Whether one agrees with the views of Bodansky and Pollack or not, there is much in these two major studies to warrant sombre reflection. If the authors are right—and this reviewer believes that they are—we are in the midst of a change in US security policy as profound as that which occurred under President Harry S. Truman between 1947 and 1952. The Truman Doctrine of 1947 laid the foundations for containment and deterrence, and created the security apparatus for the United States to wage the long Cold War. Similarly, President George W. Bush is creating a new 21st-century security system. The latter’s purpose is to defend America against the threat from ‘the crossroads of radicalism and technology’. The promulgation of the Bush Doctrine in June 2002, based on pre-emption and preventive war against international terrorism and rogue states, heralds the greatest strategic revolution in American security policy in over fifty years. Unlike Goethe at Valmy, we are all witnesses to this drama of change, or, to quote Truman’s Secretary of State, Dean Acheson, we have all been ‘present at the creation’.

Postscript: The End of Saddam

This review essay was written in March 2003. The following month, Saddam Hussein’s regime in Iraq was removed from power in a post-11 September 2001 Middle East ‘security revolution, as foreshadowed in the works of Bodansky and Pollack. The latter’s best-case scenario of a brief war of between four and eight weeks was easily fulfilled when the US-led Coalition swept into Baghdad in a swift, three-week campaign. The assessment made by Pollack that a successful invasion of Iraq would require up to six ground divisions proved to be an overestimate. In terms of combat numbers, the Coalition deployed the equivalent of only three ground divisions to smash the Iraqi military. Moreover, the most dangerous scenario, that of a ‘Mesopotamian Stalingrad’ waged by die-hard Ba’athists in the capital, Baghdad, failed to materialise.

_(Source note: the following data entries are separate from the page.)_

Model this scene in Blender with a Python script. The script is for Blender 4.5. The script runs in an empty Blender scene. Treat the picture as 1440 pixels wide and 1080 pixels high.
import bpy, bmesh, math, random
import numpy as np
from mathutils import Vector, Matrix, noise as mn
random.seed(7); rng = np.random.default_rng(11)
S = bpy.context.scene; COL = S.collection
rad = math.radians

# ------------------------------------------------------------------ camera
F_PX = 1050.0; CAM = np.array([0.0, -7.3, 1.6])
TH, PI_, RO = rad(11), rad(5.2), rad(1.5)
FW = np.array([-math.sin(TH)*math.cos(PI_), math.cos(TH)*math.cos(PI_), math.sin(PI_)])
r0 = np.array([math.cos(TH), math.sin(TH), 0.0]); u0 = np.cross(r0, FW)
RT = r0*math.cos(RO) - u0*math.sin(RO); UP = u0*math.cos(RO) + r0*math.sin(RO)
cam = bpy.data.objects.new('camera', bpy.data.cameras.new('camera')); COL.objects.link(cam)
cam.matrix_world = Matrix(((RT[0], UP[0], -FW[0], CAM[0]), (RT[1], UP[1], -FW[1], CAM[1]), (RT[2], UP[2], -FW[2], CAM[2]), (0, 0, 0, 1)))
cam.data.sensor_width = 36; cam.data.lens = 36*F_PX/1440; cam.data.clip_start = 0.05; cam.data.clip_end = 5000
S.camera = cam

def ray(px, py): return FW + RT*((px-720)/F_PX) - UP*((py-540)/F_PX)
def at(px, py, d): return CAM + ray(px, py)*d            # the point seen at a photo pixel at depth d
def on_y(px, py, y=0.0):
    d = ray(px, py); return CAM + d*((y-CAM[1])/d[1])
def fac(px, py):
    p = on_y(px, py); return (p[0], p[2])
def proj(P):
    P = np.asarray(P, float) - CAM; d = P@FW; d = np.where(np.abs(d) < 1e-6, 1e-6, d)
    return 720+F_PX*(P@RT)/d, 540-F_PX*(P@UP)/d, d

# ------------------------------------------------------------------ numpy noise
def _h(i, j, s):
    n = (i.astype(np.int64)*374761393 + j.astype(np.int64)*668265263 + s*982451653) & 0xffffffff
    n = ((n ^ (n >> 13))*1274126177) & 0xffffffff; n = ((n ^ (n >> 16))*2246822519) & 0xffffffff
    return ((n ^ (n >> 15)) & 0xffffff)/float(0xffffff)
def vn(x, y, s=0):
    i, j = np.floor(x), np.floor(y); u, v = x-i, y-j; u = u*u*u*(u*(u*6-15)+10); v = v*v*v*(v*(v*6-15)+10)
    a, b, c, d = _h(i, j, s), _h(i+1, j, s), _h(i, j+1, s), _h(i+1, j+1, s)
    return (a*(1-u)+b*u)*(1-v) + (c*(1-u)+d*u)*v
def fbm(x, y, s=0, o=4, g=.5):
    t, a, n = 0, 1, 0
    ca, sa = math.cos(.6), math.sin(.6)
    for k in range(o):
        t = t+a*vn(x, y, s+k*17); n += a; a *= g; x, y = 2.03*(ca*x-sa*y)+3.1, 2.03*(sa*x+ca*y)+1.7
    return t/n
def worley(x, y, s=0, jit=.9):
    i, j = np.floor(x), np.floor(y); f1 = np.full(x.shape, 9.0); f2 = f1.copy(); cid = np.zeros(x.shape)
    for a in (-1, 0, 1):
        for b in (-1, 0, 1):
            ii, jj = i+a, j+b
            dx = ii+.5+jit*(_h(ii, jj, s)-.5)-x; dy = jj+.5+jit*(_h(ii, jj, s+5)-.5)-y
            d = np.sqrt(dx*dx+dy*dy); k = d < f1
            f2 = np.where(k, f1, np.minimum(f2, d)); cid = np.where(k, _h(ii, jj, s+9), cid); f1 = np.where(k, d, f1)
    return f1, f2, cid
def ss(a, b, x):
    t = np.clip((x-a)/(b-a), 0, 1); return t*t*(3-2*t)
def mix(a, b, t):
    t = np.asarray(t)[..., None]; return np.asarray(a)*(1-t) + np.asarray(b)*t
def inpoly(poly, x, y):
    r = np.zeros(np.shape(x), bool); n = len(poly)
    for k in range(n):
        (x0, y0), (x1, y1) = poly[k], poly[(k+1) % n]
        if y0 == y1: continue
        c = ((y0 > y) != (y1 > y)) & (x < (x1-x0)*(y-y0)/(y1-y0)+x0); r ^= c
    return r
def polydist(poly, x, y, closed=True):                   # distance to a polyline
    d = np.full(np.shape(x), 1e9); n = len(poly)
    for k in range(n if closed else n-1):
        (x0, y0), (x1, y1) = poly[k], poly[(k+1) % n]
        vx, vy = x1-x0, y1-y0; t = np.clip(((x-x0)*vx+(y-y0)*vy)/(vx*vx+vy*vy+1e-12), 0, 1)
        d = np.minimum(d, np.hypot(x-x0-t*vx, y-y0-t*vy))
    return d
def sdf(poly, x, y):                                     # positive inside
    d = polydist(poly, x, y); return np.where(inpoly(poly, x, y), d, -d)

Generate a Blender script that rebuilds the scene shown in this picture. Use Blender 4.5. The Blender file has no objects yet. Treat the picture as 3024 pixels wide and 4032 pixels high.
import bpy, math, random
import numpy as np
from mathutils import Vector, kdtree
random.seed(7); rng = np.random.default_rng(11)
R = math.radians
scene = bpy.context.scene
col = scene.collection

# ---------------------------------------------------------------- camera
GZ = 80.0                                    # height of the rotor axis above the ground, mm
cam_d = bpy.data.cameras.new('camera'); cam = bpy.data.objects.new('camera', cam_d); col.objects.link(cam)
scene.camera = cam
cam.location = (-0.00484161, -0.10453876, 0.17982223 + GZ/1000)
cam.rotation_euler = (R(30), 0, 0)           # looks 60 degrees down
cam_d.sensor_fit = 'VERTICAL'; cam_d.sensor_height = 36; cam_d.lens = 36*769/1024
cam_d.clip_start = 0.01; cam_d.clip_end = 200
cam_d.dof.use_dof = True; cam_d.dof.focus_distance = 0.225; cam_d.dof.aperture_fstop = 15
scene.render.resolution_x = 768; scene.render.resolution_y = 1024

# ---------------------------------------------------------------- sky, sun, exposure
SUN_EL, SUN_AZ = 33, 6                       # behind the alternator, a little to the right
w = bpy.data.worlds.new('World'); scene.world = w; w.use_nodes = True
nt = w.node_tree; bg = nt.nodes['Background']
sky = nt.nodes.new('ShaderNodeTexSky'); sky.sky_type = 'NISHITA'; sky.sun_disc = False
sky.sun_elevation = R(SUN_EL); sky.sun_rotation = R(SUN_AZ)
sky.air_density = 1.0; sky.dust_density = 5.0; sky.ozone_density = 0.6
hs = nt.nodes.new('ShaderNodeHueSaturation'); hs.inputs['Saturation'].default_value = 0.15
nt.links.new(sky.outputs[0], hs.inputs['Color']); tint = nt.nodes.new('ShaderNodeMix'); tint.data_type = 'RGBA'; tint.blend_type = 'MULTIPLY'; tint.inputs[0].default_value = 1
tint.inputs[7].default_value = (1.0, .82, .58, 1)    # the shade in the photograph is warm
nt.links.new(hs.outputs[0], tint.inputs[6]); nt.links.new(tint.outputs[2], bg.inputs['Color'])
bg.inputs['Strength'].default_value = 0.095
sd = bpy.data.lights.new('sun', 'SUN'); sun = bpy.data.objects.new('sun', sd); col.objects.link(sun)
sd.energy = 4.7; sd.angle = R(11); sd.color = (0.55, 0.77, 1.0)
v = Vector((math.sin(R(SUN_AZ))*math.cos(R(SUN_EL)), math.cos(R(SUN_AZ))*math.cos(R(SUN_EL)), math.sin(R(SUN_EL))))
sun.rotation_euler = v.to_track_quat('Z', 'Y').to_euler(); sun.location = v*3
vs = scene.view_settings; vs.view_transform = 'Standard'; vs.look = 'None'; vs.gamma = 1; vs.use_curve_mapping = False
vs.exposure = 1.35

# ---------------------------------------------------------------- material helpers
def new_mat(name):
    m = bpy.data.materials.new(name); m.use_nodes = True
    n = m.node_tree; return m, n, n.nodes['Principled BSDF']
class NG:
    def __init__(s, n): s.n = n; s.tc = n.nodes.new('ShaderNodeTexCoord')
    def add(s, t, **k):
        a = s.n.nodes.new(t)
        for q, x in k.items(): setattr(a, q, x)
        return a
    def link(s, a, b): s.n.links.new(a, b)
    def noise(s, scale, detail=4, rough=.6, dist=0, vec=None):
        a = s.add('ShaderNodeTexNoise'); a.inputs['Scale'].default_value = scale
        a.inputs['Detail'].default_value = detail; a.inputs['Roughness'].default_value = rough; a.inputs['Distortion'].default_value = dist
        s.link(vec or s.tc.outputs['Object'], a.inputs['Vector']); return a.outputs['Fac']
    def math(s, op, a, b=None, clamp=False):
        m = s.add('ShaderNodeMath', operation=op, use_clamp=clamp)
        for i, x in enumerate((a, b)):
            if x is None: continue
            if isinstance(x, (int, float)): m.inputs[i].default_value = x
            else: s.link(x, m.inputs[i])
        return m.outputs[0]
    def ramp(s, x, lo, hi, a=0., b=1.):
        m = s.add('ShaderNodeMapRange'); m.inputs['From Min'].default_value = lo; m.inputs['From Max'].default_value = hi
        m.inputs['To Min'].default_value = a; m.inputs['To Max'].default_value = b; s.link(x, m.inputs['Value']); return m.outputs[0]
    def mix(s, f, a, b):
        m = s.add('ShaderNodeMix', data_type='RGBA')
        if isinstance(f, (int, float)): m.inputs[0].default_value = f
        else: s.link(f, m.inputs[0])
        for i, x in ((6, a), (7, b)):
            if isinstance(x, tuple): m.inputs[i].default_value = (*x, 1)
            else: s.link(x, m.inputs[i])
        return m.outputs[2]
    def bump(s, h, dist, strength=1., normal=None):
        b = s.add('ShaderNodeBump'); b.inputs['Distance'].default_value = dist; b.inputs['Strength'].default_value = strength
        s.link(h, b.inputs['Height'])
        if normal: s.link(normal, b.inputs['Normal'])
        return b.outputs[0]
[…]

In the wake of Saddam Hussein’s removal, the United States has attempted to use the momentum of Middle East change in order to broker a new Israel-Palestine ‘road map’ peace initiative culminating in a June 2003 US-Israeli-Palestinian summit in Aqaba, Jordan. This American diplomatic initiative seeks to introduce a new political dynamic by bypassing Yassir Arafat and dealing with the Palestinian prime minister, Mahmoud Abbas. While the future of the Middle East is impossible to predict, the patterns of regional politics outlined by Bodansky have been irrevocably changed by the American-led intervention in, and occupation of, Iraq.